SET EXERCISE -> Write out the material exactly, leaving every picture behind.
[BEGIN RECORDS]
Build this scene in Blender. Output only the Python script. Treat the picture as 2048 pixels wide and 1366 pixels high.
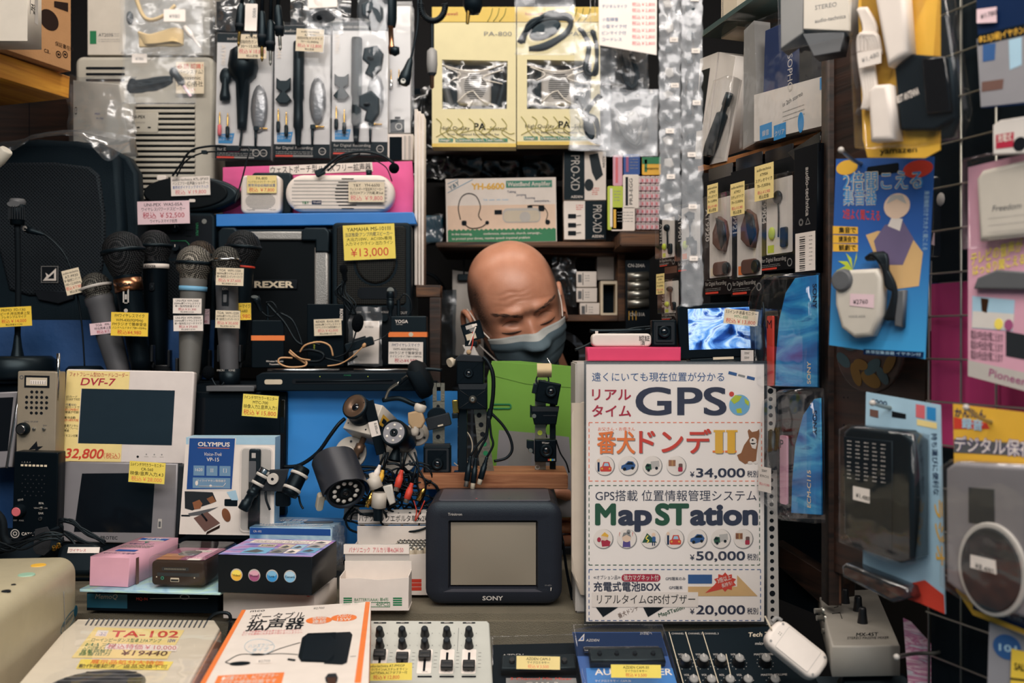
import bpy,bmesh,math,random
from mathutils import Vector,Matrix,noise
for _o in list(bpy.data.objects): bpy.data.objects.remove(_o)
SC = bpy.context.scene;COL = SC.collection
random.seed(7)
F = 1991.0;CX = 1024.0;CY = 683.0;CZ = 1.25        # 35 mm lens on a 2048 px wide frame; eye height 1.25 m
CAMP = Vector((0,0,CZ))
# ---- camera -------------------------------------------------------------
_c = bpy.data.cameras.new('camera');_c.lens = 35;_c.sensor_width = 36;_c.clip_start = .02
_c.dof.use_dof = True;_c.dof.focus_distance = 1.33;_c.dof.aperture_fstop = 4.8
_co = bpy.data.objects.new('camera',_c);COL.objects.link(_co);_co.location = CAMP;_co.rotation_euler = (math.pi/2,0,0)
SC.camera = _co
# ---- world, lamps, exposure ---------------------------------------------
_w = bpy.data.worlds.new('world');SC.world = _w;_w.use_nodes = True
_b = _w.node_tree.nodes['Background'];_b.inputs[0].default_value = (.32,.70,.95,1);_b.inputs[1].default_value = .12
def lamp(name,loc,rot,sx,sy,e,col):
    l = bpy.data.lights.new(name,'AREA');l.shape = 'RECTANGLE';l.size = sx;l.size_y = sy;l.energy = e;l.color = col
    o = bpy.data.objects.new(name,l);COL.objects.link(o);o.location = loc;o.rotation_euler = [math.radians(a) for a in rot]
    return o
lamp('ceiling_tube_light',(-.45,.55,2.28),(14,0,0),1.3,.16,8,(1,.90,.80))
lamp('ceiling_tube_light',(.55,.35,2.28),(16,0,0),1.3,.16,9.5,(1,.90,.80))
lamp('street_daylight',(.25,-1.6,2.95),(58,0,4),2.6,1.1,50,(1.0,.92,.86))  # front fill lamp added to stand for daylight from the street side
lamp('ceiling_tube_light',(-.2,1.62,2.28),(0,0,0),1.2,.12,4.5,(1,.90,.80))
vs = SC.view_settings;vs.view_transform = 'Standard';vs.look = 'None';vs.gamma = 1;vs.use_curve_mapping = False;vs.exposure = 0.34
SC.cycles.transparent_max_bounces = 20;SC.cycles.max_bounces = 6
# ---- materials ------------------------------------------------------------
def lin(h):
    if not isinstance(h,str): return (*h,1)
    c = [int(h[i:i+2],16)/255 for i in (0,2,4)]
    return (*[x/12.92 if x <= .04045 else ((x+.055)/1.055)**2.4 for x in c],1)
MATS = {}
def nodes(name):
    m = bpy.data.materials.new(name);m.use_nodes = True;nt = m.node_tree
    return m,nt,nt.nodes['Principled BSDF'],nt.nodes['Material Output']
def setp(p,**k):
    for a,v in k.items(): p.inputs[a].default_value = v
def mat(key,col=None,rough=.5,metal=0,var=.10,scale=40,bump=0,bscale=300,coat=0,spec=.5,stretch=(1,1,1)):
    """procedural surface: base colour mottled by noise, optional fine bump"""
    if key in MATS: return MATS[key]
    m,nt,p,o = nodes(key);N = nt.nodes;K = nt.links
    c = lin(col)
    tc = N.new('ShaderNodeTexCoord');mp = N.new('ShaderNodeMapping');mp.inputs['Scale'].default_value = stretch
    K.new(tc.outputs['Object'],mp.inputs[0])
    nz = N.new('ShaderNodeTexNoise');nz.inputs['Scale'].default_value = scale;nz.inputs['Detail'].default_value = 3
    K.new(mp.outputs[0],nz.inputs['Vector'])
    mx = N.new('ShaderNodeMix');mx.data_type = 'RGBA'
    mx.inputs[6].default_value = tuple(x*(1-var) for x in c[:3])+(1,);mx.inputs[7].default_value = tuple(min(1,x*(1+var)) for x in c[:3])+(1,)
    K.new(nz.outputs[0],mx.inputs[0]);K.new(mx.outputs[2],p.inputs['Base Color'])
    setp(p,Roughness=rough,Metallic=metal)
    p.inputs['Specular IOR Level'].default_value = spec
    if spec < .35: p.inputs['Specular Tint'].default_value = (.68,.9,1,1)
    if coat: p.inputs['Coat Weight'].default_value = coat;p.inputs['Coat Roughness'].default_value = .08
    if bump:
        n2 = N.new('ShaderNodeTexNoise');n2.inputs['Scale'].default_value = bscale;K.new(mp.outputs[0],n2.inputs['Vector'])
        b = N.new('ShaderNodeBump');b.inputs['Strength'].default_value = bump;b.inputs['Distance'].default_value = .002
        K.new(n2.outputs[0],b.inputs['Height']);K.new(b.outputs[0],p.inputs['Normal'])
    MATS[key] = m;return m
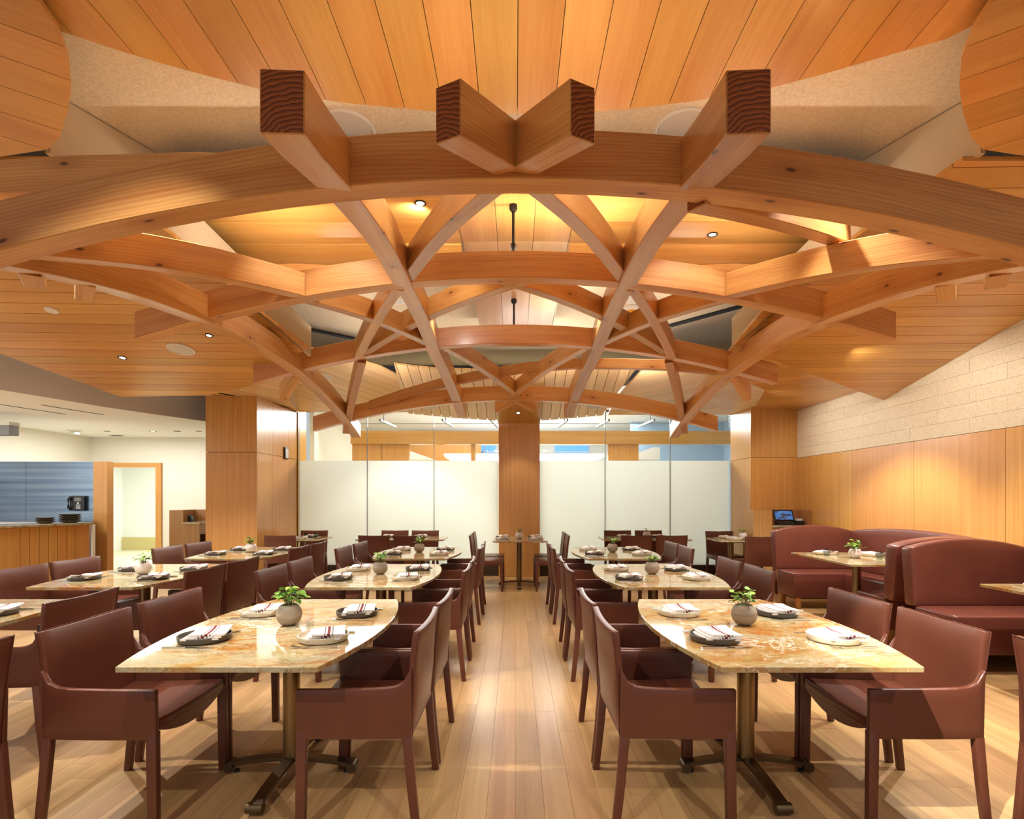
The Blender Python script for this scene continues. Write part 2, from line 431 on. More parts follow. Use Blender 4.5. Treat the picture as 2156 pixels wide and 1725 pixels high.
    def mesh(s, name, mats, grain=None, smooth=False, bevel=0, seg=2, fix=True, merge=False):
        me = bpy.data.meshes.new(name); me.from_pydata(s.v, [], s.f)
        for m in (mats if isinstance(mats, (list, tuple)) else [mats]): me.materials.append(m)
        for p, k in zip(me.polygons, s.mi): p.material_index = k
        if bevel or fix:
            bm = bmesh.new(); bm.from_mesh(me)
            if any(u for u in s.uv):
                ul = bm.loops.layers.uv.new('UVMap'); bm.faces.ensure_lookup_table()
                for f, u in zip(bm.faces, s.uv):
                    if u:
                        for lp, c in zip(f.loops, u): lp[ul].uv = c
            if merge: bmesh.ops.remove_doubles(bm, verts=bm.verts, dist=1e-5)
            if fix: bmesh.ops.recalc_face_normals(bm, faces=bm.faces)
            if bevel:
                ed = [e for e in bm.edges if len(e.link_faces) == 2 and e.calc_face_angle(0) > 0.55]
                bmesh.ops.bevel(bm, geom=ed, offset=bevel, segments=seg, profile=0.5, affect='EDGES', clamp_overlap=True)
            bm.to_mesh(me); bm.free()
        if grain is not None: grain_uv(me, grain)
        if smooth:
            me.polygons.foreach_set('use_smooth', [True] * len(me.polygons))
            try: me.set_sharp_from_angle(angle=0.7)
            except Exception: pass
        me.update(); return me
    def build(s, name, mats, parent=None, **kw):
        return link(name, s.mesh(name, mats, **kw), parent)
def grain_uv(me, g):
    g = Vector(g).normalized(); ul = me.uv_layers.get('UVMap') or me.uv_layers.new(name='UVMap')
    for p in me.polygons:
        n = p.normal
        if abs(n.dot(g)) > 0.9:
            a = Vector((0, 0, 1)) if abs(g.z) < 0.9 else Vector((1, 0, 0)); t = g.cross(a).normalized(); gg = g.cross(t)
        else:
            t = n.cross(g).normalized(); gg = g
        for li in p.loop_indices:
            co = me.vertices[me.loops[li].vertex_index].co; ul.data[li].uv = (co.dot(gg), co.dot(t))
def link(name, me, parent=None, loc=None, rz=0):
    o = bpy.data.objects.new(name, me); COL.objects.link(o)
    if parent: o.parent = parent
    if loc: o.location = loc
    if rz: o.rotation_euler = (0, 0, rz)
    return o
def tag(o, label, cat, group=None):
    o['label'] = label; o['category'] = cat
    if group: o['group'] = group
    return o
def thing(name, label, cat, loc=(0, 0, 0), rz=0, group=None):
    o = bpy.data.objects.new(name, None); COL.objects.link(o); o.location = loc; o.rotation_euler = (0, 0, rz)
    o.empty_display_size = 0.1
    return tag(o, label, cat, group)
def struct(name, me=None, label=None):
    o = bpy.data.objects.new(name, me); COL.objects.link(o); o['kind'] = 'structure'
    if label: o['label'] = label; 
    return o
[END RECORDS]
THE OUTPUT ->
Build this scene in Blender. Output only the Python script. Treat the picture as 2048 pixels wide and 1366 pixels high.
import bpy,bmesh,math,random
from mathutils import Vector,Matrix,noise
for _o in list(bpy.data.objects): bpy.data.objects.remove(_o)
SC = bpy.context.scene;COL = SC.collection
random.seed(7)
F = 1991.0;CX = 1024.0;CY = 683.0;CZ = 1.25        # 35 mm lens on a 2048 px wide frame; eye height 1.25 m
CAMP = Vector((0,0,CZ))
# ---- camera -------------------------------------------------------------
_c = bpy.data.cameras.new('camera');_c.lens = 35;_c.sensor_width = 36;_c.clip_start = .02
_c.dof.use_dof = True;_c.dof.focus_distance = 1.33;_c.dof.aperture_fstop = 4.8
_co = bpy.data.objects.new('camera',_c);COL.objects.link(_co);_co.location = CAMP;_co.rotation_euler = (math.pi/2,0,0)
SC.camera = _co
# ---- world, lamps, exposure ---------------------------------------------
_w = bpy.data.worlds.new('world');SC.world = _w;_w.use_nodes = True
_b = _w.node_tree.nodes['Background'];_b.inputs[0].default_value = (.32,.70,.95,1);_b.inputs[1].default_value = .12
def lamp(name,loc,rot,sx,sy,e,col):
    l = bpy.data.lights.new(name,'AREA');l.shape = 'RECTANGLE';l.size = sx;l.size_y = sy;l.energy = e;l.color = col
    o = bpy.data.objects.new(name,l);COL.objects.link(o);o.location = loc;o.rotation_euler = [math.radians(a) for a in rot]
    return o
lamp('ceiling_tube_light',(-.45,.55,2.28),(14,0,0),1.3,.16,8,(1,.90,.80))
lamp('ceiling_tube_light',(.55,.35,2.28),(16,0,0),1.3,.16,9.5,(1,.90,.80))
lamp('street_daylight',(.25,-1.6,2.95),(58,0,4),2.6,1.1,50,(1.0,.92,.86))  # front fill lamp added to stand for daylight from the street side
lamp('ceiling_tube_light',(-.2,1.62,2.28),(0,0,0),1.2,.12,4.5,(1,.90,.80))
vs = SC.view_settings;vs.view_transform = 'Standard';vs.look = 'None';vs.gamma = 1;vs.use_curve_mapping = False;vs.exposure = 0.34
SC.cycles.transparent_max_bounces = 20;SC.cycles.max_bounces = 6
# ---- materials ------------------------------------------------------------
def lin(h):
    if not isinstance(h,str): return (*h,1)
    c = [int(h[i:i+2],16)/255 for i in (0,2,4)]
    return (*[x/12.92 if x <= .04045 else ((x+.055)/1.055)**2.4 for x in c],1)
MATS = {}
def nodes(name):
    m = bpy.data.materials.new(name);m.use_nodes = True;nt = m.node_tree
    return m,nt,nt.nodes['Principled BSDF'],nt.nodes['Material Output']
def setp(p,**k):
    for a,v in k.items(): p.inputs[a].default_value = v
def mat(key,col=None,rough=.5,metal=0,var=.10,scale=40,bump=0,bscale=300,coat=0,spec=.5,stretch=(1,1,1)):
    """procedural surface: base colour mottled by noise, optional fine bump"""
    if key in MATS: return MATS[key]
    m,nt,p,o = nodes(key);N = nt.nodes;K = nt.links
    c = lin(col)
    tc = N.new('ShaderNodeTexCoord');mp = N.new('ShaderNodeMapping');mp.inputs['Scale'].default_value = stretch
    K.new(tc.outputs['Object'],mp.inputs[0])
    nz = N.new('ShaderNodeTexNoise');nz.inputs['Scale'].default_value = scale;nz.inputs['Detail'].default_value = 3
    K.new(mp.outputs[0],nz.inputs['Vector'])
    mx = N.new('ShaderNodeMix');mx.data_type = 'RGBA'
    mx.inputs[6].default_value = tuple(x*(1-var) for x in c[:3])+(1,);mx.inputs[7].default_value = tuple(min(1,x*(1+var)) for x in c[:3])+(1,)
    K.new(nz.outputs[0],mx.inputs[0]);K.new(mx.outputs[2],p.inputs['Base Color'])
    setp(p,Roughness=rough,Metallic=metal)
    p.inputs['Specular IOR Level'].default_value = spec
    if spec < .35: p.inputs['Specular Tint'].default_value = (.68,.9,1,1)
    if coat: p.inputs['Coat Weight'].default_value = coat;p.inputs['Coat Roughness'].default_value = .08
    if bump:
        n2 = N.new('ShaderNodeTexNoise');n2.inputs['Scale'].default_value = bscale;K.new(mp.outputs[0],n2.inputs['Vector'])
        b = N.new('ShaderNodeBump');b.inputs['Strength'].default_value = bump;b.inputs['Distance'].default_value = .002
        K.new(n2.outputs[0],b.inputs['Height']);K.new(b.outputs[0],p.inputs['Normal'])
    MATS[key] = m;return m
The Blender Python script for this scene continues. Write part 2, from line 431 on. More parts follow. Use Blender 4.5. Treat the picture as 2156 pixels wide and 1725 pixels high.
    def mesh(s, name, mats, grain=None, smooth=False, bevel=0, seg=2, fix=True, merge=False):
        me = bpy.data.meshes.new(name); me.from_pydata(s.v, [], s.f)
        for m in (mats if isinstance(mats, (list, tuple)) else [mats]): me.materials.append(m)
        for p, k in zip(me.polygons, s.mi): p.material_index = k
        if bevel or fix:
            bm = bmesh.new(); bm.from_mesh(me)
            if any(u for u in s.uv):
                ul = bm.loops.layers.uv.new('UVMap'); bm.faces.ensure_lookup_table()
                for f, u in zip(bm.faces, s.uv):
                    if u:
                        for lp, c in zip(f.loops, u): lp[ul].uv = c
            if merge: bmesh.ops.remove_doubles(bm, verts=bm.verts, dist=1e-5)
            if fix: bmesh.ops.recalc_face_normals(bm, faces=bm.faces)
            if bevel:
                ed = [e for e in bm.edges if len(e.link_faces) == 2 and e.calc_face_angle(0) > 0.55]
                bmesh.ops.bevel(bm, geom=ed, offset=bevel, segments=seg, profile=0.5, affect='EDGES', clamp_overlap=True)
            bm.to_mesh(me); bm.free()
        if grain is not None: grain_uv(me, grain)
        if smooth:
            me.polygons.foreach_set('use_smooth', [True] * len(me.polygons))
            try: me.set_sharp_from_angle(angle=0.7)
            except Exception: pass
        me.update(); return me
    def build(s, name, mats, parent=None, **kw):
        return link(name, s.mesh(name, mats, **kw), parent)
def grain_uv(me, g):
    g = Vector(g).normalized(); ul = me.uv_layers.get('UVMap') or me.uv_layers.new(name='UVMap')
    for p in me.polygons:
        n = p.normal
        if abs(n.dot(g)) > 0.9:
            a = Vector((0, 0, 1)) if abs(g.z) < 0.9 else Vector((1, 0, 0)); t = g.cross(a).normalized(); gg = g.cross(t)
        else:
            t = n.cross(g).normalized(); gg = g
        for li in p.loop_indices:
            co = me.vertices[me.loops[li].vertex_index].co; ul.data[li].uv = (co.dot(gg), co.dot(t))
def link(name, me, parent=None, loc=None, rz=0):
    o = bpy.data.objects.new(name, me); COL.objects.link(o)
    if parent: o.parent = parent
    if loc: o.location = loc
    if rz: o.rotation_euler = (0, 0, rz)
    return o
def tag(o, label, cat, group=None):
    o['label'] = label; o['category'] = cat
    if group: o['group'] = group
    return o
def thing(name, label, cat, loc=(0, 0, 0), rz=0, group=None):
    o = bpy.data.objects.new(name, None); COL.objects.link(o); o.location = loc; o.rotation_euler = (0, 0, rz)
    o.empty_display_size = 0.1
    return tag(o, label, cat, group)
def struct(name, me=None, label=None):
    o = bpy.data.objects.new(name, me); COL.objects.link(o); o['kind'] = 'structure'
    if label: o['label'] = label; 
    return o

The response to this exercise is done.